Nisso estou com Voltaire. E gosto muito do menino Jesus de Alberto Caeiro...
Olá Antônio,
O Daniel tem razão quanto aos preconceitos praticados contra os ateus. No entanto, eu tenho minhas dúvidas - e críticas- a esta associação de ateus e agnósticos. Penso que indivíduos bem resolvidos intelecutalmente não necessitam de tal expediente para seu ateísmo u agnosticismo.
O comentário de Frei Betto foi, de fato, ridículo.
Mas todos estamos sujeitos a sermos ridículos.
Espero que ele perceba o erro e aprenda.
;)
Abraço!
O texto veio bem a calhar. A inserção das questões religiosas no debate político ocupa espaço de outras mais relevantes para o país, como, por exemplo, o combate à miséria, ao analfabetismo funcional e a corrupção generalizada nas várias esferas do poder. Os ateus devem ser respeitados e não massacrados. Fiquei indignado com o apresentador Datena quando associou criminosos aos ateus. Uma sandice. O Brasil é um país laico e plural e, portanto, deve ser estimulada a tolerância entre os vários grupos.

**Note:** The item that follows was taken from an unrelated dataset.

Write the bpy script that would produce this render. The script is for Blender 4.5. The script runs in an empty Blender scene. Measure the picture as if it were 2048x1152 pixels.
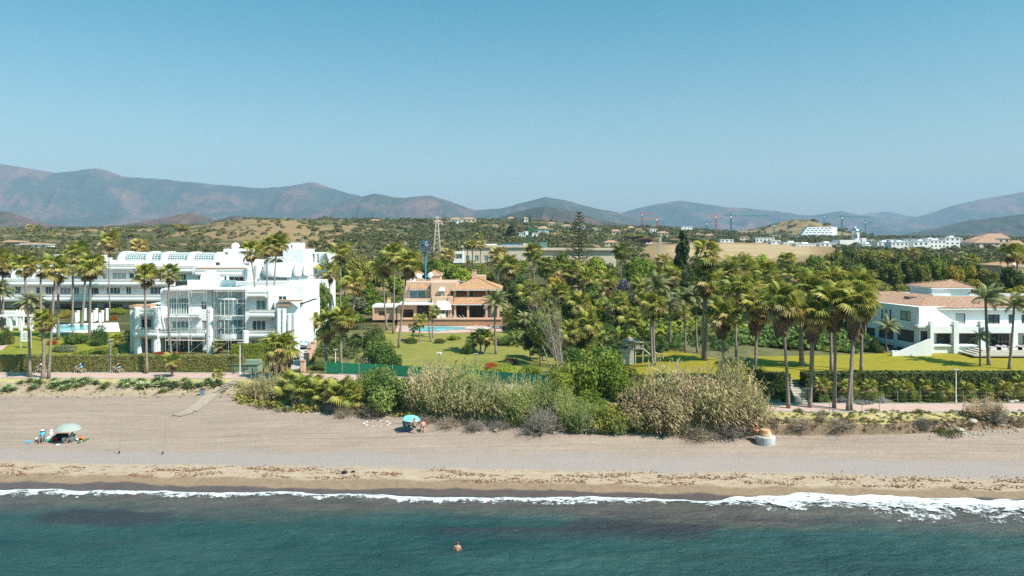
import bpy, math, random
import numpy as np
from mathutils import Vector, Matrix, Euler
R = math.radians
random.seed(7)
rng = np.random.default_rng(7)
sc = bpy.context.scene
col = sc.collection

# ------------------------------------------------------------------ camera, sky, sun, exposure
F, HX, HY, CH = 1500.0, 1024.0, 478.0, 23.5      # focal length in photo pixels, horizon row, camera height
cd = bpy.data.cameras.new('camera'); cam = bpy.data.objects.new('camera', cd); col.objects.link(cam)
cam.location = (0, 0, CH); cam.rotation_euler = (R(90), 0, 0)
cd.sensor_width = 36; cd.lens = F / 2048 * 36; cd.shift_y = -(576 - HY) / 2048
cd.clip_start = 0.5; cd.clip_end = 20000
sc.camera = cam
SUN_EL, SUN_AZ = 50, 121                          # azimuth clockwise from straight ahead
sd_ = Vector((math.cos(R(SUN_EL)) * math.sin(R(SUN_AZ)), math.cos(R(SUN_EL)) * math.cos(R(SUN_AZ)), math.sin(R(SUN_EL))))
w = bpy.data.worlds.new('World'); sc.world = w; w.use_nodes = True
wn, wl = w.node_tree.nodes, w.node_tree.links
bg = wn['Background']; sky = wn.new('ShaderNodeTexSky'); sky.sky_type = 'NISHITA'
sky.sun_disc = False; sky.sun_elevation = R(SUN_EL); sky.sun_rotation = R(SUN_AZ)
sky.altitude = 0; sky.air_density = 1.0; sky.dust_density = 2.0; sky.ozone_density = 1.0
tint = wn.new('ShaderNodeMix'); tint.data_type = 'RGBA'; tint.blend_type = 'MULTIPLY'; tint.inputs[0].default_value = 1.0
tcw = wn.new('ShaderNodeTexCoord'); sxw = wn.new('ShaderNodeSeparateXYZ'); wl.new(tcw.outputs['Generated'], sxw.inputs[0])
rpw = wn.new('ShaderNodeValToRGB'); rpw.color_ramp.elements[0].position = .02; rpw.color_ramp.elements[0].color = (1.24, 1.18, 1.04, 1); rpw.color_ramp.elements[1].position = .36; rpw.color_ramp.elements[1].color = (.13, .97, .96, 1)
wl.new(sxw.outputs[2], rpw.inputs[0]); wl.new(rpw.outputs[0], tint.inputs[7])
wl.new(sky.outputs[0], tint.inputs[6]); wl.new(tint.outputs[2], bg.inputs[0]); bg.inputs[1].default_value = 0.084
sl = bpy.data.lights.new('sun', 'SUN'); sl.energy = 5.0; sl.angle = R(0.55); sl.color = (1.0, 0.925, 0.85)
so = bpy.data.objects.new('sun', sl); col.objects.link(so); so.rotation_euler = sd_.to_track_quat('Z', 'Y').to_euler()
so.location = (100, -100, 200)
sc.view_settings.view_transform = 'Standard'; sc.view_settings.look = 'None'
sc.view_settings.exposure = 0.75; sc.view_settings.gamma = 1.0; sc.view_settings.use_curve_mapping = False
cy = sc.cycles
cy.max_bounces = 6; cy.diffuse_bounces = 2; cy.glossy_bounces = 2; cy.transmission_bounces = 3
cy.volume_bounces = 0; cy.transparent_max_bounces = 10; cy.use_denoising = False; cy.use_adaptive_sampling = True; cy.adaptive_threshold = 0.004; cy.sample_clamp_direct = 6.0; cy.sample_clamp_indirect = 3.0
cy.caustics_reflective = False; cy.caustics_refractive = False

# ------------------------------------------------------------------ helpers
ORG = {}
def tag(o, label=None, cat=None, group=None, kind=None):
    if label: o['label'] = label
    if cat: o['category'] = cat
    if group: o['group'] = group
    if kind or cat: o['kind'] = kind or 'thing'
    return o
def thing(name, label, cat, loc=(0, 0, 0), group=None, rz=0):
    o = bpy.data.objects.new(name, None); col.objects.link(o); o.empty_display_size = .2
    o.location = loc; o.rotation_euler = (0, 0, rz)
    ORG[o] = Vector(loc)
    return tag(o, label, cat, group)
def at(px, py, Y):
    return Vector(((px - HX) * Y / F, Y, CH - (py - HY) * Y / F))
def wx(px, Y): return (px - HX) * Y / F
def wz(py, Y): return CH - (py - HY) * Y / F
def inst(name, me, parent=None, loc=(0, 0, 0), rot=(0, 0, 0), s=1.0):
    o = bpy.data.objects.new(name, me); col.objects.link(o)
    if parent is not None: o.parent = parent
    o.location = loc; o.rotation_euler = rot
    o.scale = s if hasattr(s, '__len__') else (s, s, s)
    return o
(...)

Um grande abraço, Antônio.
David C. Baracho
A questão maior é a candidata querer se passar por religiosa, se na verdade não é.
Esconder a fé ou a falta de fé para angariar uns míseros votinhos não depõe a favor da biografia de ninguém.
Esse texto vem de encontro ao que tenho observado no mais diversos campos de atuação do brasileiro comum. Por exemplo, será que não tem algum jogador de futebol por aí que possa se confessar ao menos cético? Parece-me que não, tanto que o grupo (dos evangélicos, no caso) já domina diversas agremiações, impondo seu discurso em concentrações (vimos os casos recentes dos meninos do Santos e da tchurma dunguiana durante a última Copa) e nas entrevistas rudimentares que dão nas coletivas, à beira dos campos e nas mesas-redondas.
E mais: quando veremos (se veremos) um cético numa novela global?
Aliás, uso este espaço para fazer uma digressão: não estaríamos caminhando para o fundamentalismo neopentecostal? Temos muitas situações que indicam que um caminho está sendo paulatinamente aberto nesse sentido...
Mas por que o espanto ante a frase do Frei Beto?
Afinal, ele come, bebe, dorme, veste e vive às custas do Divino Spritu Sanctus! rs
Muitos que se declaram ateus brigaram com alguma igreja e rezam escondidos na hora do aperto. O comentário do Frei Betto foi procedente porque o diabo é a ausência de Deus e a ditadura militar era exatamente isto, bem como a vida é uma dádiva divina, representada nos corpos torturados. Não devemos confundir também anticlericalismo e laicidade com ateísmo.
Silvio,
o diabo existe e está presente exatamente para quem acredita em Deus, não para os ateus. A ditadura -- logo a tortura -- teve como uma de suas principais motivações livrar o Brasil do comunismo ateu.
Cada um ver o que quer, mas geralmente todo governo ou candidato que se intitula defensor da moral e dos bons costumes é o mais endemoniado, mais imundo, mais assassino. Deus nos livre das religiões.